Michael Jordan is about to be inducted into the Hall of Fame – the Clap Academy Hall of Fame.
There are few more evocative childhood memories than the ones tied to my beloved Chicago Bulls. Imagine being a child and latching onto something very early on — a player and a team — and then watching every year as the both of them, fates entwined, struggle to mature, grow, get better, then ultimately win.
And when they win they don’t stop winning. Suddenly that team’s name is synonymous with championships and that player is an international superstar. It’s like being able to say you were a fan of The Beatles since way back when Pete Best was on drums. It’s the perverse pride of being at the ground floor of something that later turns into a phenomena. There is a weird pride in that. You did nothing to contribute to the success of it, but you feel as though you did, and it reaps a lasting emotional reward.

It is also rare to watch someone, in real time, become the absolute best at something. Not just good, THE BEST. It’s happened before of course. We saw it during the seven year run of TV’s Empty Nest when Richard Mulligan became the finest actor of a generation. Then there was that fleeting moment in 1983 when David Copperfield vanished the Statue of Liberty, allowing him to claim title as “the greatest large-objects magician” since Wilbur the Druid Tempest, in 1884, made Spain disappear for five full seconds.
Michael Jordan’s Top 23 Most Memorable Moments
So what was so great about Michael Jordan, besides his prescient ability to never be wrong athletically (excluding baseball, golf, or, actually, anything not basketball)? It could just be the man’s highlight reel. The dizzying string of heroic game winning shots, acrobatic plays and official dunks. Maybe it was his commercials?
Maybe it was his Marx-like range of facial expressions in those Spike Lee commercials? The man emoted facially like someone about to lose to a Keynesian economist at math camp– and by someone, Karl Marx. Maybe it was just that everybody loves a winner. Or maybe it was the shoes? THA SHOOOS!

Whatever it was that made Michael Jordan a seminal figure it all came together at the right moment. In terms of fame, the 90′s were a lot like the 80′s but with slightly rounder edges. You could still be a matinee idol, but corporate culture made more demands on your personality. Jordan marched arm-in-arm, lockstep with those demands, and in return his iconography was captured in front of billions of cameras. Big cameras. Not like the millions of tiny ones, cellular and invasive, we know and use today that smudge our vision of celebrity. Big cameras make you a matinee idol; tiny ones make you the butt of a YouTube joke.

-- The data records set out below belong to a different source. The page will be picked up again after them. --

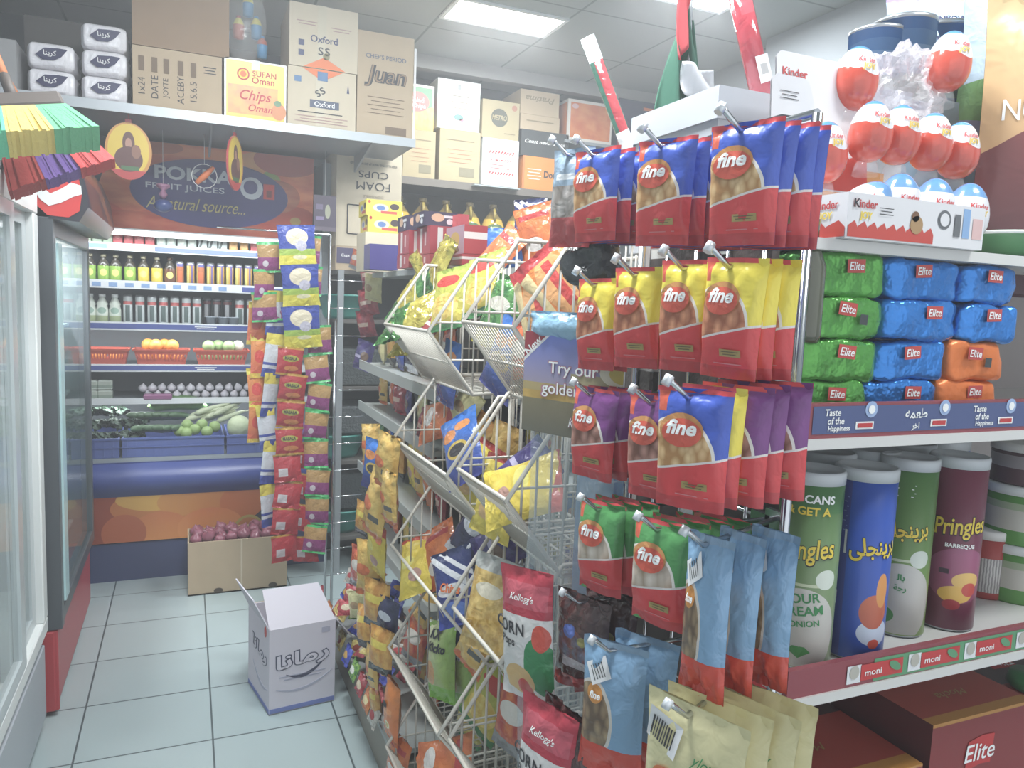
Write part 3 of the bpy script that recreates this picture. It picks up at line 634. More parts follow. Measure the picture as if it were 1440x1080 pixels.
# red baskets
BR = mat('basket_red', 'c85038', .45)
def basket(label, px0, px1):
    Y = 4.54; x0, x1 = IX(px0, Y-.09, 500), IX(px1, Y-.09, 500); w_ = x1-x0; zb = SHZ[3]-.0115
    t = thing('fruit_basket', label, 'basket', ((x0+x1)/2, Y, zb), group='red plastic baskets in the cooler')
    b = B(); hb = .088
    for s0, s1 in (((-1, -1), (1, -1)), ((1, -1), (1, 1)), ((1, 1), (-1, 1)), ((-1, 1), (-1, -1))):
        nseg = 14 if s0[1] == s1[1] else 8
        lo = [Vector((s0[0]+(s1[0]-s0[0])*k/nseg, s0[1]+(s1[1]-s0[1])*k/nseg, 0)) for k in range(nseg+1)]
        for k in range(nseg):
            q = .28
            for (ka, kb) in ((k, k+q), (k+1-q, k+1)):
                pa = Vector((s0[0]+(s1[0]-s0[0])*ka/nseg, s0[1]+(s1[1]-s0[1])*ka/nseg, 0)); pb_ = Vector((s0[0]+(s1[0]-s0[0])*kb/nseg, s0[1]+(s1[1]-s0[1])*kb/nseg, 0))
                A = lambda p, z: (p.x*w_*(.42+.07*z/hb), p.y*(.065+.012*z/hb), z)
                b.poly([A(pa, .02), A(pb_, .02), A(pb_, .07), A(pa, .07)], BR)
        A = lambda p, z, o=0: (p[0]*(w_*(.42+.07*z/hb)+o), p[1]*(.065+.012*z/hb+o), z)
        b.poly([A(s0, 0), A(s1, 0), A(s1, .035), A(s0, .035)], BR); b.poly([A(s0, .06), A(s1, .06), A(s1, hb), A(s0, hb)], BR)
        b.poly([A(s0, hb), A(s1, hb), A(s1, hb, .008), A(s0, hb, .008)], BR); b.poly([A(s0, hb, .008), A(s1, hb, .008), A(s1, hb-.012, .008), A(s0, hb-.012, .008)], BR)
    b.poly([(-w_*.42, -.065, .002), (w_*.42, -.065, .002), (w_*.42, .065, .002), (-w_*.42, .065, .002)], BR)
    b.obj('body', t); return t, (x0+x1)/2, w_, zb
def ball(name, r, m_, n=14, sq=1.0, rough=0, seed=0):
    b = B(); b.grid(lambda u, v: (r*math.cos(2*PI*u)*math.sin(PI*v), r*math.sin(2*PI*u)*math.sin(PI*v), -r*sq*math.cos(PI*v)), n, n//2+2, m_, closeu=True)
    return b.obj(name)
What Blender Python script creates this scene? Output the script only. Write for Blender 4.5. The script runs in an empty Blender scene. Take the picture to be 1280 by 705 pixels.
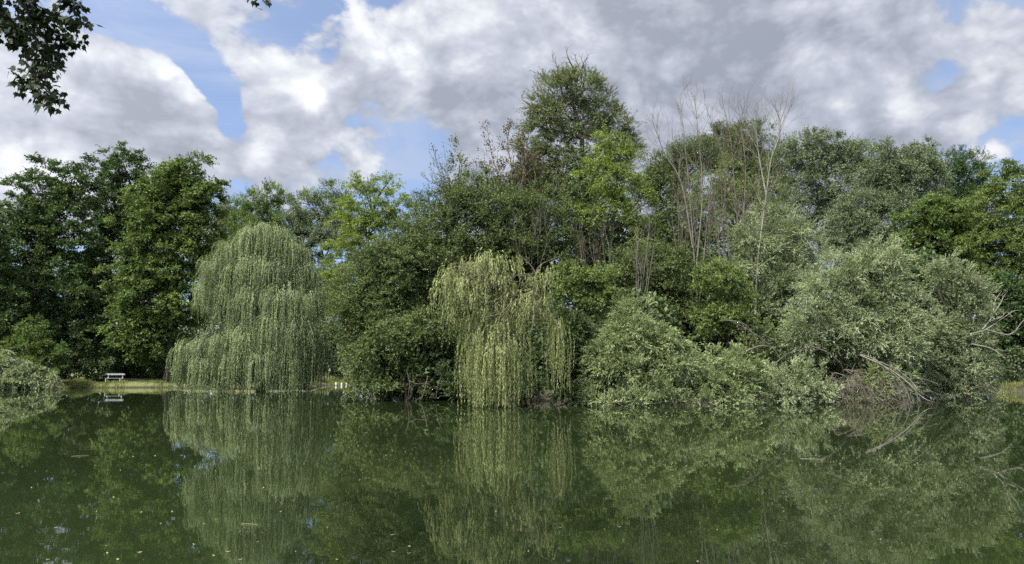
import bpy, bmesh, math, zlib
import numpy as np
from mathutils import Vector, Matrix

# ------------------------------------------------------------------ camera
scene = bpy.context.scene
C = bpy.data.collections.new('pond_scene'); scene.collection.children.link(C)
F, CX, CY = 931.0, 640.0, 352.5
PITCH = math.atan2(461.5 - CY, F)
CAMZ = 1.7
cam = bpy.data.cameras.new('camera'); camo = bpy.data.objects.new('camera', cam); C.objects.link(camo)
cam.sensor_width = 36.0; cam.lens = 36.0 * F / 1280.0
cam.clip_start = 0.05; cam.clip_end = 6000
camo.location = (0, 0, CAMZ); camo.rotation_euler = (math.pi / 2 + PITCH, 0, 0)
scene.camera = camo

# ------------------------------------------------------------------ light
SUN_AZ, SUN_EL = math.radians(222), math.radians(54)      # clockwise from +Y (view direction)
tosun = Vector((math.sin(SUN_AZ) * math.cos(SUN_EL), math.cos(SUN_AZ) * math.cos(SUN_EL), math.sin(SUN_EL)))
sun = bpy.data.lights.new('sun', 'SUN'); suno = bpy.data.objects.new('sun', sun); C.objects.link(suno)
sun.energy = 4.0; sun.angle = math.radians(6); sun.color = (1.0, 0.95, 0.85)
suno.location = (0, 0, 60); suno.rotation_euler = tosun.to_track_quat('Z', 'Y').to_euler()
scene.view_settings.view_transform = 'Standard'; scene.view_settings.look = 'None'
scene.view_settings.gamma = 1.0; scene.view_settings.exposure = 1.1
scene.view_settings.use_curve_mapping = False
scene.cycles.use_denoising = False
scene.cycles.max_bounces = 6; scene.cycles.diffuse_bounces = 3; scene.cycles.glossy_bounces = 3
scene.cycles.transmission_bounces = 3; scene.cycles.transparent_max_bounces = 4
scene.cycles.caustics_reflective = False; scene.cycles.caustics_refractive = False

EXPO = scene.view_settings.exposure
SKYTINT = (.53, .62, .76)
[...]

Above all else though, Michael Jordan became the idealized heir to the fame African-American celebrities enjoyed in the 1980′s. Black fame was nothing new, but Jordan came along at a time just after black crossover appeal had taken hold in the American culture and he illuminated its strongest characteristics.

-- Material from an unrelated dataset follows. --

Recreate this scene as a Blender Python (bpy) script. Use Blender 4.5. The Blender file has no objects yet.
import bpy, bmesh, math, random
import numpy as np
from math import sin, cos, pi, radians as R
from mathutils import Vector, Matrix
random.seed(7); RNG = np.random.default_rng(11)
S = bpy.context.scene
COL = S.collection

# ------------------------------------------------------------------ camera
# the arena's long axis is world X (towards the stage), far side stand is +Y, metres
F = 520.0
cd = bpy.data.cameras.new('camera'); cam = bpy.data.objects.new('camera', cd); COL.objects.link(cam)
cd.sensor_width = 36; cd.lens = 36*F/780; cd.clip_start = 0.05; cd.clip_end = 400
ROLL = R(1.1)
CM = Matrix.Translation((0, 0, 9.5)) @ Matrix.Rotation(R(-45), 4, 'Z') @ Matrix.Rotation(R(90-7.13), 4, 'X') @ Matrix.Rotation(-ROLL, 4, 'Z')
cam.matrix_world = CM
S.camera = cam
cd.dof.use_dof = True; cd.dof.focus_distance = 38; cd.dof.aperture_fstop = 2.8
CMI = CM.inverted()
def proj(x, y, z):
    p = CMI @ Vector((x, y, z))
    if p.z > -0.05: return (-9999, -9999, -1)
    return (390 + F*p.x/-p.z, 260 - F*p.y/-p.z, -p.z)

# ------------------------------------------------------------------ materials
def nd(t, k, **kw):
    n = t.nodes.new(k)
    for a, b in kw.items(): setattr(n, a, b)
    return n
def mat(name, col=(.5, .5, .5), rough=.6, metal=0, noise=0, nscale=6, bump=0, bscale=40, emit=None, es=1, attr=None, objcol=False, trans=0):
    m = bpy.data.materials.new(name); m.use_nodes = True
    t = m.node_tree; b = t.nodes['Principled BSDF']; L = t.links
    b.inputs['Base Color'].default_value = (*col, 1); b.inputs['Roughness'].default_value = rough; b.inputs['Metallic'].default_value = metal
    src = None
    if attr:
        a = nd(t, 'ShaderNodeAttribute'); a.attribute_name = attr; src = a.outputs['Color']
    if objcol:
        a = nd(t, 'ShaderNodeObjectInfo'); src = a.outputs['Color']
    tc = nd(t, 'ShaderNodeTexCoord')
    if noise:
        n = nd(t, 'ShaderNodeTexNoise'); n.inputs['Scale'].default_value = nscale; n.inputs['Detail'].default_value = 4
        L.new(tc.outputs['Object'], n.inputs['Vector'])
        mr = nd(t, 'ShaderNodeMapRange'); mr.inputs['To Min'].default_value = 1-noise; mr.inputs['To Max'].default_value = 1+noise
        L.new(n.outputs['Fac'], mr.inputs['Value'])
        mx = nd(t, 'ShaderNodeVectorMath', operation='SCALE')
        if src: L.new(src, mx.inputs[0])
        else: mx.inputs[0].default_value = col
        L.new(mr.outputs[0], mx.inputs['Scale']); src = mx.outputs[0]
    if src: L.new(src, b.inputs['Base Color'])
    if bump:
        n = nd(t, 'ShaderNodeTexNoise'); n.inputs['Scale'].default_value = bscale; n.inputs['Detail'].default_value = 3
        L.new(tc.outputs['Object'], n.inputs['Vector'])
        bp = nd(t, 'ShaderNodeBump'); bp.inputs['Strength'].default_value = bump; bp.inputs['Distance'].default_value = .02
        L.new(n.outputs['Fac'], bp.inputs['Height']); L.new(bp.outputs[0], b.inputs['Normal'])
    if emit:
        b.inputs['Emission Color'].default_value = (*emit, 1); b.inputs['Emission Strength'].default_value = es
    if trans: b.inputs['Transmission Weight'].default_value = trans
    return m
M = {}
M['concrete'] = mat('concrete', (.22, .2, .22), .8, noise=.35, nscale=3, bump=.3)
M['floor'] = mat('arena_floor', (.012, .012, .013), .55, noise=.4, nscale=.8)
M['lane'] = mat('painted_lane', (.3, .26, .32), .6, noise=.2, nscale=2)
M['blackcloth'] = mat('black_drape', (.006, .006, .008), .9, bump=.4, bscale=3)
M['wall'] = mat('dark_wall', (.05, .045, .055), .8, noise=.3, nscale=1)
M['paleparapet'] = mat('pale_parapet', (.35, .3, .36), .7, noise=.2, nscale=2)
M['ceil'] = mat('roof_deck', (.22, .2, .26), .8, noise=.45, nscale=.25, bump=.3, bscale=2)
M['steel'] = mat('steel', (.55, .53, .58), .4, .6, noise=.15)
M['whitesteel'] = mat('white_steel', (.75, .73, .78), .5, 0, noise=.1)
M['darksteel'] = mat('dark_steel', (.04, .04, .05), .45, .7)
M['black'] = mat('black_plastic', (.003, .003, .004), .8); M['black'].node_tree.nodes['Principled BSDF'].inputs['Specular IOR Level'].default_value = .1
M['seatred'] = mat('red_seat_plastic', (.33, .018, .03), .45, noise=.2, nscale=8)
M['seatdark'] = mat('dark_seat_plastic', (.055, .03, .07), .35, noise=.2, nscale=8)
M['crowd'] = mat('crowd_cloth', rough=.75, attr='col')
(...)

He was as exciting to watch as Michael Jackson but not as erratic. He was as friendly as Bill Cosby but the context of sport gave him permission to be edgy. He was as self-confident as Ali, and as rich as Oprah.
It may likewise be said that MJ’s success laid its own groundwork for progress in this current decade, and for the fortunes of another high-profile black Chicagoan. There must be something about that particular commodity, being from that particular town. The marker tends to get moved.

Welcome Michael Jordan’s career to the Clap Academy Hall of Fame.